Augustine's "Seventh Sin" is "Change," a heartbreaking, and maybe brilliant, tune of introspection and self-reprobation. His omni-present acoustic strum is the song's foundation, as it is for much of the album, with a piano providing the low-end gravity. The album is dedicated to "Sam," and I fear for what happened to him: "Hey Sam Robert Bailey/Where have you gone, my friend?/To where angel wings grow/I know that I'll see you again/Yeah, someday I'll find my snowbank in hell, for this life I'm living." It's a song of guilt and a desperate need for redemption. The paired harmonica and piano in the bridge evoke those ever-dueling angels and devils of our conscience nicely.
This song is all about the chorus, though, where Augustine's cadence and delivery breathe in and out like a bellows. "How can I change my ways today?" he begs. "How can I change my evil ways?/And how could I throw my devil down, down, down?/And how could I kick my demons around, around, around?"

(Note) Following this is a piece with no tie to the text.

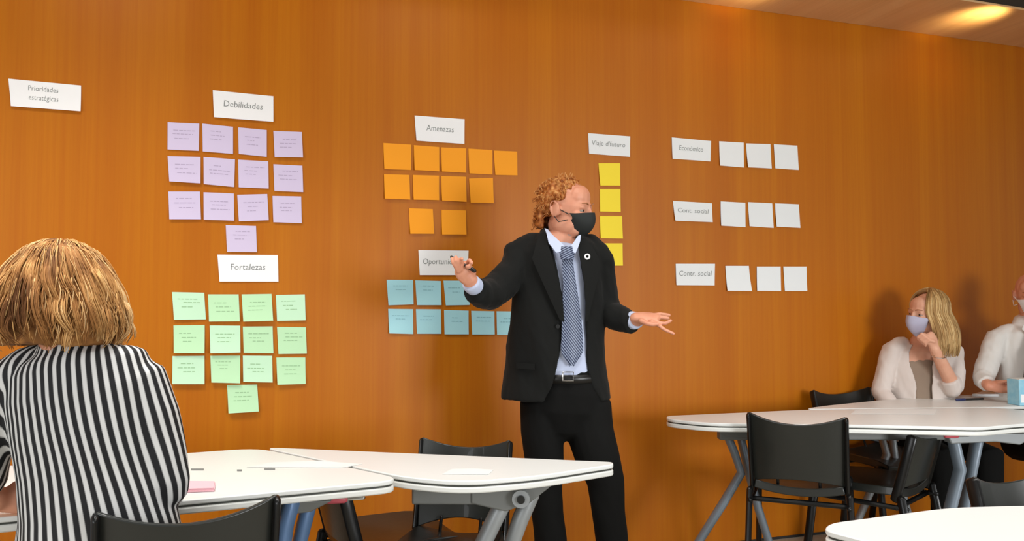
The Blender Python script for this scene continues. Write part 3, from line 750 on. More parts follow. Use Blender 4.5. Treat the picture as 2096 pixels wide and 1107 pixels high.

Well, they say the devil is in the details, and to judge this album by the little things is to assume Augustine hasn't kicked the devil so far away after all. The warm electric guitar chirps that help him open the album with "American Mazy" preview one of the album's best lines: "I know that you lie to me/With that elastic way that you speak." The bowed bass and slide guitar crescendo on "Lucia," leading into the a cappella half-chorus that serves as middle and axle, before everything descends into a string-section dirge. Descending strings like a flock of starlings alighting open "High Water," lulling you to sleep for 45 seconds before Augustine charges in with "underwater bibles and homemade stars."
Augustine is storyteller and wordsmith, both, with lyrics that spiral back on themselves with moments of surreality and absurdity, but retain an ability to shape a scene. "High Water" is a Katrina tune, and a good one, but can function independently of that historic disaster. "Mazy" wishes it were 1950, but only with its lyrics.
There are times, though, when he seems to be trying to do too much. The 10 songs here push past 45 minutes and just one of them is under four minutes. A couple tunes could be tightened up. Sometimes the trumpet and saxophone, violin and harmonica make sense; sometimes they play the parts of intruders. As he develops a band here in Maine (this album was recorded elsewhere, with musicians who've not followed him here), it's likely his sound will evolve and refine. This is the kind of songwriter that musicians flock to, so I'm guessing he'll be able to pick and choose.
And it's becoming more and more likely he'll be able to find like-minded musicians willing to mix it up with important themes and messages. There's a string of great statement songs this year, and Augustine adds to them with "Suicide Bombs," a quick waltz that asks you to "come watch them bury young Johnny, dead," after he's signed up for the service because "his daddy was a drunk and his mama was lost." Wrapped in a pretty melody, with an ironic "la, la, la" bridge and mocking horns, it finishes with a trilled banjo like flickering life essence.
With innovative song structure, those pristine vocals, and a willingness to take chances, Jacob Augustine is a welcome addition to the local circuit and likely to take his place among its standouts.